**Exercise brief**
Copy out, exactly and without additions, the lines from the one that contains "ok = (e > 0.3); x, y = x[ok], y[ok]" to the one that contains "the field', 'grass')", both ends included.

**Records shown**
* * * *
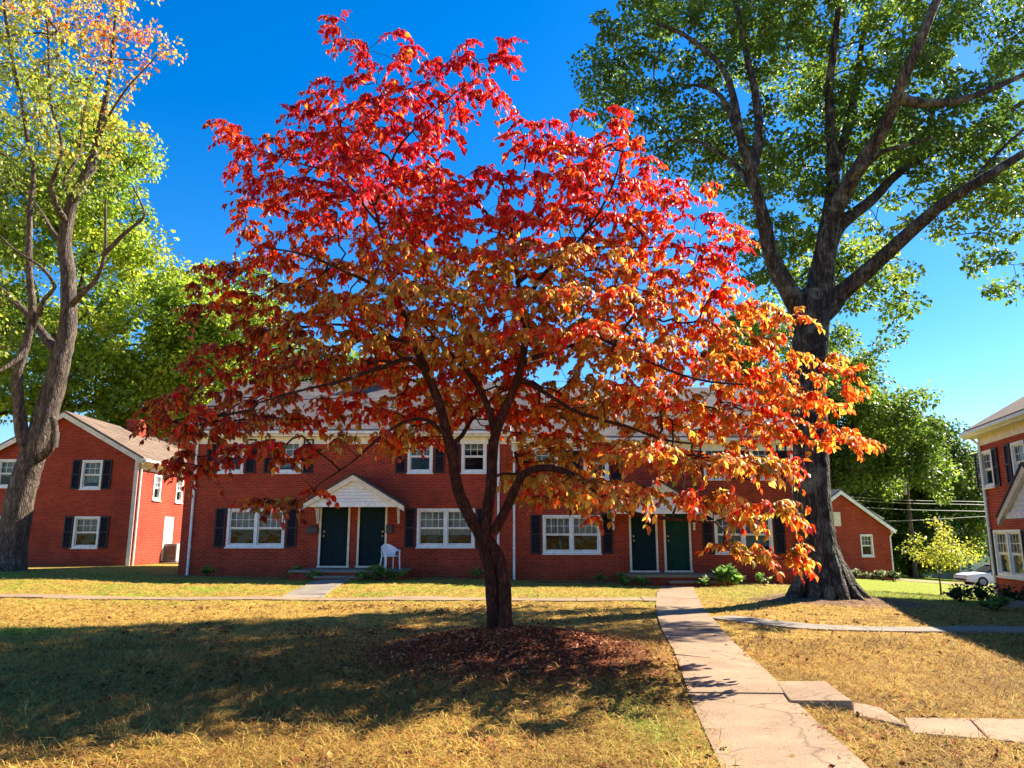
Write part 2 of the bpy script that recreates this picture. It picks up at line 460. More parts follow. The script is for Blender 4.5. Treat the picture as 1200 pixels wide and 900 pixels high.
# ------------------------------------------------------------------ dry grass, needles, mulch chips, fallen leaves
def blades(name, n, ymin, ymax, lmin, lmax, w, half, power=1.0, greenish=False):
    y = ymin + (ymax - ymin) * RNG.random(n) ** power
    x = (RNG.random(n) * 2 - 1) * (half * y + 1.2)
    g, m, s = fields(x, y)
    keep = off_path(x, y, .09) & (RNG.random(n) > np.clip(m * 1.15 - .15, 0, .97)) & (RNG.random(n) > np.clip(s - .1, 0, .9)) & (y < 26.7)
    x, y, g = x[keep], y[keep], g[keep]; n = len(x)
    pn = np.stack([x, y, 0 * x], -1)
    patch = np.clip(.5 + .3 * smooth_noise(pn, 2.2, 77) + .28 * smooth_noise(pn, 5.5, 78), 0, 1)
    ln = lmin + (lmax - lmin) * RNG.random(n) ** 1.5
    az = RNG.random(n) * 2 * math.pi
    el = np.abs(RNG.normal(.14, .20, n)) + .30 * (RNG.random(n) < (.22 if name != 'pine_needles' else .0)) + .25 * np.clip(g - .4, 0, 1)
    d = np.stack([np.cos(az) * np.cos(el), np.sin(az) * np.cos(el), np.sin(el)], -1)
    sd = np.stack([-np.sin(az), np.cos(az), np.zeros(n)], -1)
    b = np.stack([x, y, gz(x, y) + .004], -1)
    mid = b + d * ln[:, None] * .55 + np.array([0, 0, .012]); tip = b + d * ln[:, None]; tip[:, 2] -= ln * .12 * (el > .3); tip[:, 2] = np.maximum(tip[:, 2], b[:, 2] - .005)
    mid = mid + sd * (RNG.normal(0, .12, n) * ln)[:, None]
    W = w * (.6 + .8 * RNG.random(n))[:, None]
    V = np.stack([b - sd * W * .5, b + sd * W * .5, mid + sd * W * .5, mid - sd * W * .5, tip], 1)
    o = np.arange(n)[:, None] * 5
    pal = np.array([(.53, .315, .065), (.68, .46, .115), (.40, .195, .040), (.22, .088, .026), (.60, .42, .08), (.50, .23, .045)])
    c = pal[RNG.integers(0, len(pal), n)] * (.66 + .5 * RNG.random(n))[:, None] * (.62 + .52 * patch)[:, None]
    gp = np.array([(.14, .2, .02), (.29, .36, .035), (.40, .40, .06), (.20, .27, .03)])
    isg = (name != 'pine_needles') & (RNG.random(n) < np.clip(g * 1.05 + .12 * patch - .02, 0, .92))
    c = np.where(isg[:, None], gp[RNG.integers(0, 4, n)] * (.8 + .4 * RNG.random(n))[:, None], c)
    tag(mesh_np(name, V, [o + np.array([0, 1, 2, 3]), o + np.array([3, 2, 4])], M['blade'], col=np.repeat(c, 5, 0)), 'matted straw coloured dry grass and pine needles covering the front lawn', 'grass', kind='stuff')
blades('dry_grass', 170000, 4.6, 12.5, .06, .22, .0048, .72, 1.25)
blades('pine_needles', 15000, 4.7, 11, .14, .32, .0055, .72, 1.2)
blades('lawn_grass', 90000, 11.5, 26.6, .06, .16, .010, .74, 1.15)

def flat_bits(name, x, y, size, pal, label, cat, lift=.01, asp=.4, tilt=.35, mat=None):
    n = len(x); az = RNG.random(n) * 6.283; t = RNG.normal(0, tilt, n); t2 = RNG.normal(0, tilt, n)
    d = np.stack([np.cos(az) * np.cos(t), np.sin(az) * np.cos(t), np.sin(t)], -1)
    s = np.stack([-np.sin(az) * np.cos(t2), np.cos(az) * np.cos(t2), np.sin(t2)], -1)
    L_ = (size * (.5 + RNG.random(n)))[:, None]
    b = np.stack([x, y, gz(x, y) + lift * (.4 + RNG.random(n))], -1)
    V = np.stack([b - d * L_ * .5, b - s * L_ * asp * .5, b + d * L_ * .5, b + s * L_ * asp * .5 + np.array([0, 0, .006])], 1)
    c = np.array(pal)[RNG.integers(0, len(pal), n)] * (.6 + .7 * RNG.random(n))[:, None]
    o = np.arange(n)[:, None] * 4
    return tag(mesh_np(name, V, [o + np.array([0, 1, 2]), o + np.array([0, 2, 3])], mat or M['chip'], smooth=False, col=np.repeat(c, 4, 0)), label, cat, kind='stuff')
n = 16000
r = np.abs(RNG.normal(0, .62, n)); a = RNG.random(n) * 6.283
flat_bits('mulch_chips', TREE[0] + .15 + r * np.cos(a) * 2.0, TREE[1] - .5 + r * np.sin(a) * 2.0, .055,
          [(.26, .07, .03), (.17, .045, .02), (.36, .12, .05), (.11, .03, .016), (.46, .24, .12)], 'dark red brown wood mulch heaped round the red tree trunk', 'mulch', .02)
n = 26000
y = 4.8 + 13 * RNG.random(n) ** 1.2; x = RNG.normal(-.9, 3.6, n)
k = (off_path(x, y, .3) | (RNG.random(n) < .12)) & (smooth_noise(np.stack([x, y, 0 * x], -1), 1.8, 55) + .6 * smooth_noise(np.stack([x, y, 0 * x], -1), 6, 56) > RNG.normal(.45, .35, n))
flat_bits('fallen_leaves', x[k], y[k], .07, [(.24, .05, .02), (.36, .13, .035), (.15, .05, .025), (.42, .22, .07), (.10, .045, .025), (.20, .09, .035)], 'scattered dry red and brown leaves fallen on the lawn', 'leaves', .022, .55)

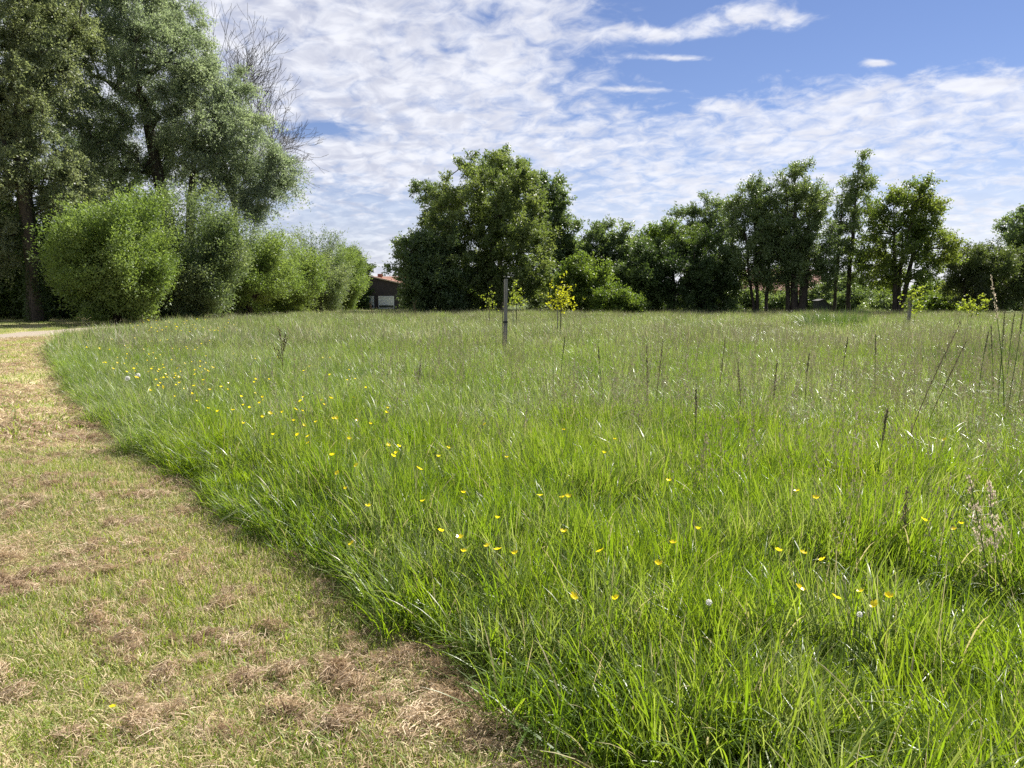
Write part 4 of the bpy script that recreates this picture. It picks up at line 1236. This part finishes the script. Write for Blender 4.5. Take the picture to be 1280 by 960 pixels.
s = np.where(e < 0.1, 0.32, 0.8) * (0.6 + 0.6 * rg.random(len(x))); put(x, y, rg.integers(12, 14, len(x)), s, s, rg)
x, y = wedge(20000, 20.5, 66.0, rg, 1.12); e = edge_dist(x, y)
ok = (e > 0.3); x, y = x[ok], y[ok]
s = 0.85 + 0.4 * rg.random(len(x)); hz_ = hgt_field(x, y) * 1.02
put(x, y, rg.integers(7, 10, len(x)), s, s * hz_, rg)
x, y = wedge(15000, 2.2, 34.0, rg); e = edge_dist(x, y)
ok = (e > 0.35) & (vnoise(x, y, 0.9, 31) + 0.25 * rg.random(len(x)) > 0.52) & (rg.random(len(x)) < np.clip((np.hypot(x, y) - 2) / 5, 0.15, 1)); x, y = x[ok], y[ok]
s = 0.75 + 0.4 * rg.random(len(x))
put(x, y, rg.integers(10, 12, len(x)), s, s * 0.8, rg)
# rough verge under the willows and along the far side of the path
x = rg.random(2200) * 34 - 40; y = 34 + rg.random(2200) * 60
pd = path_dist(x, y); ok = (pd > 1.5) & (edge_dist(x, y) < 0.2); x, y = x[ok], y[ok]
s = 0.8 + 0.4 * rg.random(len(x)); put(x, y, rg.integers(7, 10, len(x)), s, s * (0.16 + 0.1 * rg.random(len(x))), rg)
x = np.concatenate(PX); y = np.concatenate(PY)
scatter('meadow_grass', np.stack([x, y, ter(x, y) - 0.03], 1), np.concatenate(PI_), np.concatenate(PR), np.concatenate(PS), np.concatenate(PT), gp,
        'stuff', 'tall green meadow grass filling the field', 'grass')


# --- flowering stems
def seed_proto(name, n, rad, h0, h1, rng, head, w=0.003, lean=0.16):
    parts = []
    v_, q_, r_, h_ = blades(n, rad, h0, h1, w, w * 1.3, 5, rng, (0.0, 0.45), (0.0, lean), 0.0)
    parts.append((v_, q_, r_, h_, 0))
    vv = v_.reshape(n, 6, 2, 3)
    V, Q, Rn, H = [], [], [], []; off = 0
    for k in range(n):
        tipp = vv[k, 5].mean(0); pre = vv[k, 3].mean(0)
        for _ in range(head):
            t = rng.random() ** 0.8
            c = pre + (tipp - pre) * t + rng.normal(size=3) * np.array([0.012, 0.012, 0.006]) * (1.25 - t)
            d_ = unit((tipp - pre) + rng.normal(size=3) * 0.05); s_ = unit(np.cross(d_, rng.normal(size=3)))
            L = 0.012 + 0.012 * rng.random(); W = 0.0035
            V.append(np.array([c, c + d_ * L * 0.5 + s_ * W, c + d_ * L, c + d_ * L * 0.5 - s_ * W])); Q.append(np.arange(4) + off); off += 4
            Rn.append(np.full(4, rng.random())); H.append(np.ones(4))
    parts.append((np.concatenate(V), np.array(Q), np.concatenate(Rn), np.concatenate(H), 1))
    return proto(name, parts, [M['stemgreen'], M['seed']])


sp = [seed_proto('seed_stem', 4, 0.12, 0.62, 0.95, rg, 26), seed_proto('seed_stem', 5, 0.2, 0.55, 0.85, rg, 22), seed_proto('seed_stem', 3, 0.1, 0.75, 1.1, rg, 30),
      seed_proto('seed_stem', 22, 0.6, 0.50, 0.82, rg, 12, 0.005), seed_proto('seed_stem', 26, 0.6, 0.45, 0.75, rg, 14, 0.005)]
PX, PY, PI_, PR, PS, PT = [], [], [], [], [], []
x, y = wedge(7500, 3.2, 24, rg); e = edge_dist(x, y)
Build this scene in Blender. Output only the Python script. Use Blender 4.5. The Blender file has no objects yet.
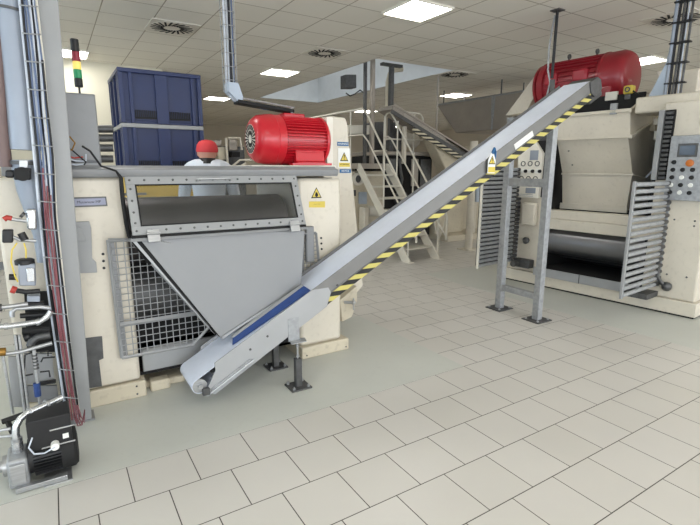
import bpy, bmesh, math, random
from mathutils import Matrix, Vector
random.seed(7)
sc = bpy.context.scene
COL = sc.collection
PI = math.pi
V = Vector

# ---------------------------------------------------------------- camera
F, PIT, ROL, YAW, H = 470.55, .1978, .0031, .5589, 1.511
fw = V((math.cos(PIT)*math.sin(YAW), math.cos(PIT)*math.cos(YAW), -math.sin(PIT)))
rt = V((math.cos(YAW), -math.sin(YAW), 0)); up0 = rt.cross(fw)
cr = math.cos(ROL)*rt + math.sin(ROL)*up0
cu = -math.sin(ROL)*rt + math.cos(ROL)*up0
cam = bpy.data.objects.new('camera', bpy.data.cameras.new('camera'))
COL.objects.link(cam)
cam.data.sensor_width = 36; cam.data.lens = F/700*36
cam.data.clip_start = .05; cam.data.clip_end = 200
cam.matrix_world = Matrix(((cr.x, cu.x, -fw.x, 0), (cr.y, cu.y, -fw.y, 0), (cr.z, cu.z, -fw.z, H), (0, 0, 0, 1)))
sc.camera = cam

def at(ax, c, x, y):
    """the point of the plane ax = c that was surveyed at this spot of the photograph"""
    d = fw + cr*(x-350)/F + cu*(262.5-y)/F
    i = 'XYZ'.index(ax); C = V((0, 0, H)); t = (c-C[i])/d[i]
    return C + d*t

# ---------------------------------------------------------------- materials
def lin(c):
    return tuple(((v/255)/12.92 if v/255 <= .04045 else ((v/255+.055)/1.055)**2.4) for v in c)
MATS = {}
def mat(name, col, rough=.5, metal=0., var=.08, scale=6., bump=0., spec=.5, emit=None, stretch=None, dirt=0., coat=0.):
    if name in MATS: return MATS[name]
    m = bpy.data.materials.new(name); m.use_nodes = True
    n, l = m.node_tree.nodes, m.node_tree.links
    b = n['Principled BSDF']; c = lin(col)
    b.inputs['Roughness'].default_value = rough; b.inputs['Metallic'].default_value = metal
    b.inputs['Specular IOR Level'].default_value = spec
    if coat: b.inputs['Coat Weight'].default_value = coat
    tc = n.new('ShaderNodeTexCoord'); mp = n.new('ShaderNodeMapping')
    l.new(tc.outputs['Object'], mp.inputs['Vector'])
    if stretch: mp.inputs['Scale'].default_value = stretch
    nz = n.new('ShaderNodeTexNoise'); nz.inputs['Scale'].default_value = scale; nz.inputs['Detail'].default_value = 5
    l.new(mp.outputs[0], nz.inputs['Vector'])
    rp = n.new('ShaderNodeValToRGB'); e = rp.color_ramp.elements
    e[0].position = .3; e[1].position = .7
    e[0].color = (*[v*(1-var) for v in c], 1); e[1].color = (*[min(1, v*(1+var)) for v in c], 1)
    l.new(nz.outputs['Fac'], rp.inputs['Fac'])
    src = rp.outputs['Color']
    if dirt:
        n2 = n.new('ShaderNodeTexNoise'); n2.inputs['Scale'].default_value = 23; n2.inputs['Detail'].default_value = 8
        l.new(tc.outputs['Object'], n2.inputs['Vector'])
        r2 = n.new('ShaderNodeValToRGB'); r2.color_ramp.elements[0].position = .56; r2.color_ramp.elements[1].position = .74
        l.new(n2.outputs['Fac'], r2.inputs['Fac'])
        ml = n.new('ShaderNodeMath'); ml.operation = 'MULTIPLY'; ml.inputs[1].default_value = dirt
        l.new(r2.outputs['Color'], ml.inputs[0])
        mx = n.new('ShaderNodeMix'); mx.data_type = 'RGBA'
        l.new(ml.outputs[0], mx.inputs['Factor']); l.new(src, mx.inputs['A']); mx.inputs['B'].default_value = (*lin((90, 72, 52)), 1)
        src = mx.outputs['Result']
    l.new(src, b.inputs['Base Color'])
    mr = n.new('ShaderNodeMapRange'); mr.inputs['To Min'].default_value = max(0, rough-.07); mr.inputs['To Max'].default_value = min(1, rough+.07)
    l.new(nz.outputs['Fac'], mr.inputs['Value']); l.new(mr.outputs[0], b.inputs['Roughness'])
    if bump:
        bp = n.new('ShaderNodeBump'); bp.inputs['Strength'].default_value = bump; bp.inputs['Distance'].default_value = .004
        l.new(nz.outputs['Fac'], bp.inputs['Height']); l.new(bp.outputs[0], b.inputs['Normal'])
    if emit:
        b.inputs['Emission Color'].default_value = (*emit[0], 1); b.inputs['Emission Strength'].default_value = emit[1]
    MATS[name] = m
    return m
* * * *
**Task solution**
ok = (e > 0.3); x, y = x[ok], y[ok]
s = 0.85 + 0.4 * rg.random(len(x)); hz_ = hgt_field(x, y) * 1.02
put(x, y, rg.integers(7, 10, len(x)), s, s * hz_, rg)
x, y = wedge(15000, 2.2, 34.0, rg); e = edge_dist(x, y)
ok = (e > 0.35) & (vnoise(x, y, 0.9, 31) + 0.25 * rg.random(len(x)) > 0.52) & (rg.random(len(x)) < np.clip((np.hypot(x, y) - 2) / 5, 0.15, 1)); x, y = x[ok], y[ok]
s = 0.75 + 0.4 * rg.random(len(x))
put(x, y, rg.integers(10, 12, len(x)), s, s * 0.8, rg)
# rough verge under the willows and along the far side of the path
x = rg.random(2200) * 34 - 40; y = 34 + rg.random(2200) * 60
pd = path_dist(x, y); ok = (pd > 1.5) & (edge_dist(x, y) < 0.2); x, y = x[ok], y[ok]
s = 0.8 + 0.4 * rg.random(len(x)); put(x, y, rg.integers(7, 10, len(x)), s, s * (0.16 + 0.1 * rg.random(len(x))), rg)
x = np.concatenate(PX); y = np.concatenate(PY)
scatter('meadow_grass', np.stack([x, y, ter(x, y) - 0.03], 1), np.concatenate(PI_), np.concatenate(PR), np.concatenate(PS), np.concatenate(PT), gp,
        'stuff', 'tall green meadow grass filling the field', 'grass')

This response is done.